THE APPOINTMENT OF Larry Potts as deputy director of the Federal Bureau of Investigation is a serious mistake.
It is the kind of insensitive government decision that feeds the frenzy of those who see our federal law enforcement agencies as enemies of the people.Potts was the FBI supervisor directly responsible for the two largest disasters in bureau history - the Waco solution and the killing of an unarmed woman at a place called Ruby Ridge in Idaho. For the former, he was completely exonerated and for the latter he was censured.
There is a direct causal relationship between the conflagration of the Branch Davidian compound at Waco and the horror of the Alfred P. Murrah Federal Building in downtown Oklahoma City.

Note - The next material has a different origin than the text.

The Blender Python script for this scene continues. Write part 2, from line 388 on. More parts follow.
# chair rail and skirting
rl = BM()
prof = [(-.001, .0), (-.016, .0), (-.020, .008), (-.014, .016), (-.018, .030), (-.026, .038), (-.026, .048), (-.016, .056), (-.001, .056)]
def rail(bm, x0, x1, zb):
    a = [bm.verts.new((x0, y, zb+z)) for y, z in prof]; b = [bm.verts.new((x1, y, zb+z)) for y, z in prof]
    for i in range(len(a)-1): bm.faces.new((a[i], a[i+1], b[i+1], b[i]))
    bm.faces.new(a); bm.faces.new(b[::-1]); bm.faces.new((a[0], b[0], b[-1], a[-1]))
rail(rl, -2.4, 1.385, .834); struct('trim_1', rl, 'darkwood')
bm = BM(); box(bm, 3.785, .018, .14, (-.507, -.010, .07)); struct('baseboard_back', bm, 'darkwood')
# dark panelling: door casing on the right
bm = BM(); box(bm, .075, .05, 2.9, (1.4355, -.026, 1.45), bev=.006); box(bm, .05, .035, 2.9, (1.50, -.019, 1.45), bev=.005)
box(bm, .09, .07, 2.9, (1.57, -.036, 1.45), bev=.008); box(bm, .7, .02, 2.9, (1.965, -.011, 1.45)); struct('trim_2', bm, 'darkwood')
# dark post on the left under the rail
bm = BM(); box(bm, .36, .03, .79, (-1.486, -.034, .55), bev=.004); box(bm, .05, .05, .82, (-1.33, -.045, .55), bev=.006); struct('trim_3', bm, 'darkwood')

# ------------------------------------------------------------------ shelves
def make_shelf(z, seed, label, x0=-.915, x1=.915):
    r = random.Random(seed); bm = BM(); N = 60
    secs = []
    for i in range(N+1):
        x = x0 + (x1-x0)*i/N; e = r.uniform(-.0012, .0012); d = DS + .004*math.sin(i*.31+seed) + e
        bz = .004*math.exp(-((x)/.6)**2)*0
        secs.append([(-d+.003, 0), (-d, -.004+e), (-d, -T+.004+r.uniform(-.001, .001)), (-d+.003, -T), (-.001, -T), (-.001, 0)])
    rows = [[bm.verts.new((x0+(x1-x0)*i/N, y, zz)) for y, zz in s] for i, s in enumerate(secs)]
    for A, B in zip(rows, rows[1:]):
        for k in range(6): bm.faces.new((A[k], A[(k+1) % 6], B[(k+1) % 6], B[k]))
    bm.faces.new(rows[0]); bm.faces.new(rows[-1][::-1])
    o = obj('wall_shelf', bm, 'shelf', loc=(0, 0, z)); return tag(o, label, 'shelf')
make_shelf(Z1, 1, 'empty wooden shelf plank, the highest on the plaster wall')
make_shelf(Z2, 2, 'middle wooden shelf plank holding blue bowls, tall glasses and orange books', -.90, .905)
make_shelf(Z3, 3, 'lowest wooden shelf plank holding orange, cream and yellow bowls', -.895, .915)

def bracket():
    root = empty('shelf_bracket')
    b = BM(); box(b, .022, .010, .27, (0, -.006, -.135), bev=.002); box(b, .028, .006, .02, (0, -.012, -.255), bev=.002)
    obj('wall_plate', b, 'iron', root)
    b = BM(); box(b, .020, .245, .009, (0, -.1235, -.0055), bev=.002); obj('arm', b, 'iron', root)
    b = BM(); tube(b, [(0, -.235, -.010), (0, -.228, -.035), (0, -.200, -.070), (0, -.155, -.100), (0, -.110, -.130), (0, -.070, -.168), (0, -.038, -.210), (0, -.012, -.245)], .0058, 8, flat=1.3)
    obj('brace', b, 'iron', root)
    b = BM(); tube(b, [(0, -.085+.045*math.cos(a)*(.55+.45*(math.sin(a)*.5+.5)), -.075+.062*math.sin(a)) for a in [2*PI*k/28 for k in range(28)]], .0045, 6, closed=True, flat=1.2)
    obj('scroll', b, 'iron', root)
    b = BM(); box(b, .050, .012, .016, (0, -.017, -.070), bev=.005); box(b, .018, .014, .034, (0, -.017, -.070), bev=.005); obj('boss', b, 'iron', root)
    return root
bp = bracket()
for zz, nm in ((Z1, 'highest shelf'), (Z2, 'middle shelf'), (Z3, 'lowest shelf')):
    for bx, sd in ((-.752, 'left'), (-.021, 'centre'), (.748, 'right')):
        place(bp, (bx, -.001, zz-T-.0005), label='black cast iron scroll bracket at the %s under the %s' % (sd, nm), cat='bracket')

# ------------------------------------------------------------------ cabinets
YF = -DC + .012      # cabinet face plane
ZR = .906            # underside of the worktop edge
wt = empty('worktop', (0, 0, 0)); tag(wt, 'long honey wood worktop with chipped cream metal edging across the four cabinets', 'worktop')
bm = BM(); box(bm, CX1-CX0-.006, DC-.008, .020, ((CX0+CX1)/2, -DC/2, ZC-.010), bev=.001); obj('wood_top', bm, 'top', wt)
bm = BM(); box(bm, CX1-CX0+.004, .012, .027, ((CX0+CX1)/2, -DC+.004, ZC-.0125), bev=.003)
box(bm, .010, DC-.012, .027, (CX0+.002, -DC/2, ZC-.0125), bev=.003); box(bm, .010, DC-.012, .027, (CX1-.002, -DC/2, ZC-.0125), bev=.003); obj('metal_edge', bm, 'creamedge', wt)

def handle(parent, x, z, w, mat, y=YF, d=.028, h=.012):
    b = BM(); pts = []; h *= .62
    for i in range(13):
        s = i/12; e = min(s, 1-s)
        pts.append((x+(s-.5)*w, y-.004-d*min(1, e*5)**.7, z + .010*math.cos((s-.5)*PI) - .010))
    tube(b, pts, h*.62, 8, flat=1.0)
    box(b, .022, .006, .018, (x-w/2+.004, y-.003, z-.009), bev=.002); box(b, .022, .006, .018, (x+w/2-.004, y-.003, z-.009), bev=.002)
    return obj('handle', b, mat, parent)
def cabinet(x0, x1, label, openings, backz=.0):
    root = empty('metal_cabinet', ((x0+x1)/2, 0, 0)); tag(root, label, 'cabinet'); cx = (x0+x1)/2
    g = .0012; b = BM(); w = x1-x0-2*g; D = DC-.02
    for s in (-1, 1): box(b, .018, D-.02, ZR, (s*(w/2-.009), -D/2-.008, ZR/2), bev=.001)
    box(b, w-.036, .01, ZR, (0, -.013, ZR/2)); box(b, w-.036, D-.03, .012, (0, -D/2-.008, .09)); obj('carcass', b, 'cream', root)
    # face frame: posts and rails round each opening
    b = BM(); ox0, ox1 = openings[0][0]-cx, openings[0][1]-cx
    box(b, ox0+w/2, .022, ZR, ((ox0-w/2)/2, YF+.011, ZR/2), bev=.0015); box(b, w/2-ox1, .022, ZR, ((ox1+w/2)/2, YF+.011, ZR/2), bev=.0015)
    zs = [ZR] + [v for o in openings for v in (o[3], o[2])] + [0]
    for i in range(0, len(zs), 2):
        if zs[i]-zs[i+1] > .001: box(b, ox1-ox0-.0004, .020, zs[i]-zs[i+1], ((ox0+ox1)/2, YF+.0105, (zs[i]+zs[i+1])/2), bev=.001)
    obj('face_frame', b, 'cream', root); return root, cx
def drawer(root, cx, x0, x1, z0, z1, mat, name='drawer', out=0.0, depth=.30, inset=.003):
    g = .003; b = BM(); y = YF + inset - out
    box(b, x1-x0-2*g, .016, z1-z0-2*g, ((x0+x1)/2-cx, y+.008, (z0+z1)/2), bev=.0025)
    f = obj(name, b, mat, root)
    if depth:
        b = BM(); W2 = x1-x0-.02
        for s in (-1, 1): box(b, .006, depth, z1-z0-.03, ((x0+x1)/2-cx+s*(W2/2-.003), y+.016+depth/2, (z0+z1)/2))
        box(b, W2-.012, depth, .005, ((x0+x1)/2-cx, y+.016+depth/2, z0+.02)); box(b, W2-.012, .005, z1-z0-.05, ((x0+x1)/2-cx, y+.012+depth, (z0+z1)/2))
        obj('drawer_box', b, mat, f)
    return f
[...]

While the Bureau of Alcohol, Tobacco and Firearms (ATF) was held responsible for what happened at Waco, it actually was the FBI's crisis team under Potts that ignored warnings of the FBI's own psychologists that Davidian messiah David Koresh wanted an Armageddon and should not be pushed. The FBI pushed, with approval of an an extremely green attorney general, Janet Reno, and Koresh killed himself and 73 others.
A Justice Department inquiry resulted only in a typical whitewash with the FBI absolved of even an error in judgment for its part in the debacle.
Ruby Ridge was a different story. A federal task force found that the response team - again, under Potts' supervision - not only had violated all its own rules but probably abandoned the U.S. Constitution in the siege of survivalist Randy Weaver's mountain retreat. The agents in charge had ordered their men to shoot any armed adult male outside the cabin without warning. One bullet killed Vicki Weaver, who was holding a baby inside the cabin.
The federal task force recommended the Justice Department consider criminal charges against members of the squad. Reno declined, and FBI Director Louis Freeh, an old friend of Potts, merely slapped him on the wrist and then appointed him as second in command.
Ironically, it is Potts who is now in charge of the investigation of the bombing in Oklahoma City.
What is needed at the top of the FBI or any such organization in these turbulent times is someone with an utterly unblemished record, someone with a spotless reputation for good judgment. Potts doesn't qualify, and it is becoming clear that Freeh and Reno don't either.